Business Materials 29 August 2017 12:08 (UTC +04:00)

By Kamran Dadkhah

The price index and inflation rate (the rate of growth of price index) are among the most important data compiled by any government. Many economic and commercial decisions hinge on the inflation rate and many commercial contracts explicitly mention the index.

I should mention that we talk of the index and the inflation rate but in reality there are more than one index. For example, in the United States there are consumer price index and producer price index (not to mention the indices for different regions and cities).

For Iran there are urban and rural indices. In all countries in the world the price indices are compiled and reported by one government organization. For instance, in the United States it is the Bureau of Labor Statistics (BLS) that reports the price index. It is totally wrong and detrimental to the health of an economy if two different organizations come up with two different indices. But this has been going on for some time in Iran; both, Bank Markazi (Central Bank of Iran) and the Statistical Center of Iran, compile price indices and report inflation.

In addition, the data should be compiled based on scientific methods. The process should be open to the public and university scholars and researchers should help to improve the data collection and compilation. For instance, the BLS in the US is using chained index so that the weights of different items are updated continuously.

We don’t know if the technique is known or used in Iran. Another important characteristic of the inflation rate is that people feel it with their flesh in their daily life. The government can lie about the growth rate of the GDP and many people may not pay attention or dispute it.

But inflation rate is felt by every family in their daily and monthly expenditures. Therefore, lying about inflation by the government would be self-defeating.
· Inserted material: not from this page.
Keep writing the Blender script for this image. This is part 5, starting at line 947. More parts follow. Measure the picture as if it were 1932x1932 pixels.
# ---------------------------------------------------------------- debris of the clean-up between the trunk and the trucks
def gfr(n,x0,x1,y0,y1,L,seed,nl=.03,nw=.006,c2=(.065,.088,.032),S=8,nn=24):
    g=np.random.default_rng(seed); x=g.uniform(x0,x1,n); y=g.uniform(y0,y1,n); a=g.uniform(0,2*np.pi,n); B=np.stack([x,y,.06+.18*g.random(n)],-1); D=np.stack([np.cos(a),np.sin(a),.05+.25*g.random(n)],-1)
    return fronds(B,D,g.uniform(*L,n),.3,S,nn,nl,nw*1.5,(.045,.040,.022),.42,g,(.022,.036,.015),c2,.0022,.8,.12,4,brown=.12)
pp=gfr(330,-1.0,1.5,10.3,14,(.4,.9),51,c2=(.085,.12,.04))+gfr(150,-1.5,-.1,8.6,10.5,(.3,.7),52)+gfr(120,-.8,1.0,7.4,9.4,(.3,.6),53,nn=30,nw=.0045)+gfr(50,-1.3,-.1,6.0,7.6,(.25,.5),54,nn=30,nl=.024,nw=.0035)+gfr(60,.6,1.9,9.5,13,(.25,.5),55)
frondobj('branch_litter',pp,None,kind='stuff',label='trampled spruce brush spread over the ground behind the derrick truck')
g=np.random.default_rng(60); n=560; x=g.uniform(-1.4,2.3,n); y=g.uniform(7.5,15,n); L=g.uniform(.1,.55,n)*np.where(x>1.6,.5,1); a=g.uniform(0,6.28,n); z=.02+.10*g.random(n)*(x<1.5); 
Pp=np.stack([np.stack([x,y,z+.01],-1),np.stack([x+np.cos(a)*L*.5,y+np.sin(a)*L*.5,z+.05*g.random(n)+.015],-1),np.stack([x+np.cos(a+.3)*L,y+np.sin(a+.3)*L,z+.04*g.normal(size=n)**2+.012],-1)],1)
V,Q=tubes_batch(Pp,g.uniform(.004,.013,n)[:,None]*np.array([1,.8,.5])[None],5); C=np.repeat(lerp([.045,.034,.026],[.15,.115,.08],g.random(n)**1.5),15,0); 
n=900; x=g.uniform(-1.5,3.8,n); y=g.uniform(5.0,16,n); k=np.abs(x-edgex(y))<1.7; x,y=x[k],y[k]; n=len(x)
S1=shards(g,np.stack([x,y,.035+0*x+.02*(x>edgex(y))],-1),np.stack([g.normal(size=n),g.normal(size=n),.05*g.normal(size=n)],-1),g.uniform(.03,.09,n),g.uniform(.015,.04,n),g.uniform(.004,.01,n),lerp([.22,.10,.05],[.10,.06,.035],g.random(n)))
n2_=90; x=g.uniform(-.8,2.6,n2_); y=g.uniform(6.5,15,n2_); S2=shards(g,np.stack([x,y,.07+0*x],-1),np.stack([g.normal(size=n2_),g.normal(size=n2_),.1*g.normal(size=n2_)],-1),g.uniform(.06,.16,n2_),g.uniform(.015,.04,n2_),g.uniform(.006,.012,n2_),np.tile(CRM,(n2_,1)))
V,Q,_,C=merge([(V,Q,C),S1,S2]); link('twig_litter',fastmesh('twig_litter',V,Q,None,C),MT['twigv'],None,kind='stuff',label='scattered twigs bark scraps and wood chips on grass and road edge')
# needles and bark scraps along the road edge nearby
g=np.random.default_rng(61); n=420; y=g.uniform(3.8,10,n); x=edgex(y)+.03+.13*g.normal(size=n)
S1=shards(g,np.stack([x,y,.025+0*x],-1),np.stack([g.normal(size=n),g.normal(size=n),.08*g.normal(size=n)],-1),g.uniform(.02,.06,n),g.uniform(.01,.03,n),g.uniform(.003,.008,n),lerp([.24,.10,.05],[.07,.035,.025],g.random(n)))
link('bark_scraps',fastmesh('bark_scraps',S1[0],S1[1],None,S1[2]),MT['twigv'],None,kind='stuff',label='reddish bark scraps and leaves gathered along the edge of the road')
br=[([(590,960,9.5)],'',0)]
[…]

Recently, the Iranian government has claimed that it had brought down the inflation rate to a single digit.

According to the data published by Iran’s Statistical Center the inflation rate in Khordad (third month of the Iranian calendar year starting March 20) compared to the same month last year had been 7.4 percent.
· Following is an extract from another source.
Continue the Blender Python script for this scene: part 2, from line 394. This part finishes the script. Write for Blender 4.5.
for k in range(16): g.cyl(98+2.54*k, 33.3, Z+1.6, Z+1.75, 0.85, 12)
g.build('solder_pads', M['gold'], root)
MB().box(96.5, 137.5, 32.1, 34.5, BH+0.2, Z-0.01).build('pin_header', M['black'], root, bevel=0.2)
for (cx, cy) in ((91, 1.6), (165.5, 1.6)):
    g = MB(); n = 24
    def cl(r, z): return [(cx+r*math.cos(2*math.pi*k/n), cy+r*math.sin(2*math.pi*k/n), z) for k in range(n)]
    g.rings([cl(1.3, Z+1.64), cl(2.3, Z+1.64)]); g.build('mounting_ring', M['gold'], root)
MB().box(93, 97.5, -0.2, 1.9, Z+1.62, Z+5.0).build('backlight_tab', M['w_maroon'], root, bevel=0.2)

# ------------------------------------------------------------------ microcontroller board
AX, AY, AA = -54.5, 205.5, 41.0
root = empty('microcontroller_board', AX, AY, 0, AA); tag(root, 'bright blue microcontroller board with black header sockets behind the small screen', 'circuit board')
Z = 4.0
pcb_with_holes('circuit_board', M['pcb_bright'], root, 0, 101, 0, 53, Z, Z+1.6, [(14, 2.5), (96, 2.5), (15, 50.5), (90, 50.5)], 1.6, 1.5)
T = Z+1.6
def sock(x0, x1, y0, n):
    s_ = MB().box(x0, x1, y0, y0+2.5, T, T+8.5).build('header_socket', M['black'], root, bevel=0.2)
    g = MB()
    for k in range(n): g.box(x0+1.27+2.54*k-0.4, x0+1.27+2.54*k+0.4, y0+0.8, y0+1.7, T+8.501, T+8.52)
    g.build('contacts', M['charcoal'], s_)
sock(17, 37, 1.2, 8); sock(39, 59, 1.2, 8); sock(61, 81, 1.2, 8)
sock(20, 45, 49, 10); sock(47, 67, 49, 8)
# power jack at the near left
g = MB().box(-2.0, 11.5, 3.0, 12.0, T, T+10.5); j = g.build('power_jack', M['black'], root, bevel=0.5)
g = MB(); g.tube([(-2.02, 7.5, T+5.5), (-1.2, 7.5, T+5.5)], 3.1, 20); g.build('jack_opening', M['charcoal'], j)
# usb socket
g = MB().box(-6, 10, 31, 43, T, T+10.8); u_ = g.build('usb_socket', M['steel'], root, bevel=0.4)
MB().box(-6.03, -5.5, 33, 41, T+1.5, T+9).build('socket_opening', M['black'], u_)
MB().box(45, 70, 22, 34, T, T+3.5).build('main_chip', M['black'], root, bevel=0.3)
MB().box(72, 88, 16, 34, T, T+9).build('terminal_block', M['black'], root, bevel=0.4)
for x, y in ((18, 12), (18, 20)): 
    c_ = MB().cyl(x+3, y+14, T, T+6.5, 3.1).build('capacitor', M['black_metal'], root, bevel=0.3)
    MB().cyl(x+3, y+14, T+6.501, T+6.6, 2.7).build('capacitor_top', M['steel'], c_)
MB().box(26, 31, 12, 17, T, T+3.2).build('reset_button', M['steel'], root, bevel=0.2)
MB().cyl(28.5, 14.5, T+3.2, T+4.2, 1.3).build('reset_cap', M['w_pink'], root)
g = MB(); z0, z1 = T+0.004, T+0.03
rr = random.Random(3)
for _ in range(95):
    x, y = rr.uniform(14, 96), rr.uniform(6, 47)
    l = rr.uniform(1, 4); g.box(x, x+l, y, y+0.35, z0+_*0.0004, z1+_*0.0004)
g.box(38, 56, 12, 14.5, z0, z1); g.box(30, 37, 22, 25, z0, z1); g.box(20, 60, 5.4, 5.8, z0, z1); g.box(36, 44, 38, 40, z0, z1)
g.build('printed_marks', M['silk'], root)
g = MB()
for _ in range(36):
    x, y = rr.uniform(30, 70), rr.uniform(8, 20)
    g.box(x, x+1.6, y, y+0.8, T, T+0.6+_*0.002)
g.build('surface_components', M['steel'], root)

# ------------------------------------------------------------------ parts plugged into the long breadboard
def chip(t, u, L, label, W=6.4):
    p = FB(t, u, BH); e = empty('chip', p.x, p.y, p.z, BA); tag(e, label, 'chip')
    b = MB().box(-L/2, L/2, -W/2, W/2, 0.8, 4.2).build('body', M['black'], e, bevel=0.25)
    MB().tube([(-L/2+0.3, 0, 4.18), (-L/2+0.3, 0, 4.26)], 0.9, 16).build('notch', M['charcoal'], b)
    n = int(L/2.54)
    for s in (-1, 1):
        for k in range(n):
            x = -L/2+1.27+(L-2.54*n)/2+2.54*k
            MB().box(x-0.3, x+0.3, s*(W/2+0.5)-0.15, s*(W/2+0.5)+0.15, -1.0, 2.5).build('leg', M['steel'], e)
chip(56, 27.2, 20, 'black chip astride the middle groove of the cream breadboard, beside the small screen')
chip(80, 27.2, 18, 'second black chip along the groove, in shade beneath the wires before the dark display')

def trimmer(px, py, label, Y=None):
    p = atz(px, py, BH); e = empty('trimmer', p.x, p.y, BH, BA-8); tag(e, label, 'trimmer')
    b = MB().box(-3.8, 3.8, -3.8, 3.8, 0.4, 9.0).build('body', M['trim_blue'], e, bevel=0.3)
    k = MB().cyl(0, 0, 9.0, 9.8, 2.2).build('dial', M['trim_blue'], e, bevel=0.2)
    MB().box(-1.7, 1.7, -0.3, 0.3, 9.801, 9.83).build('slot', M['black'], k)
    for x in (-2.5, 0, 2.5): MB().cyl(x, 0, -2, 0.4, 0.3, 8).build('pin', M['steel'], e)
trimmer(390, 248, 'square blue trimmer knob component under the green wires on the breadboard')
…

The rate for the same period was reported 11 percent by the Central Bank (the rate for the fourth month, Tir is reported 9.9 percent).Yet the monetary data for the same period (Khordad last year to Khordad this year) show that the growth rate of money (M1) was 20.7 percent and for liquidity (M2) 24.1 percent.

The question is that how could we reconcile these data. Did the economy grow by 13 percent or even 16 percent? Even the higher inflation rates of Central Bank of Iran require growth rates of above 10 percent. Continuous high rates of inflation cause the same amount of liquidity to create even more inflation. First, inflation puts the expectations of inflation in the minds of consumers, workers and businesses. Inflation also increases the velocity of circulation, that is, the speed with which money changes hands.

The Iranian economy has been experiencing high rates of inflation for the past decades. Thus, the reported data, particularly by the Statistical Center of Iran are not reliable.

Kamran Dadkhah is an associate professor in the Department of Economics at Northeastern University, Boston, where his areas of interest are econometrics, macroeconomics, international economics, and Middle Eastern economies.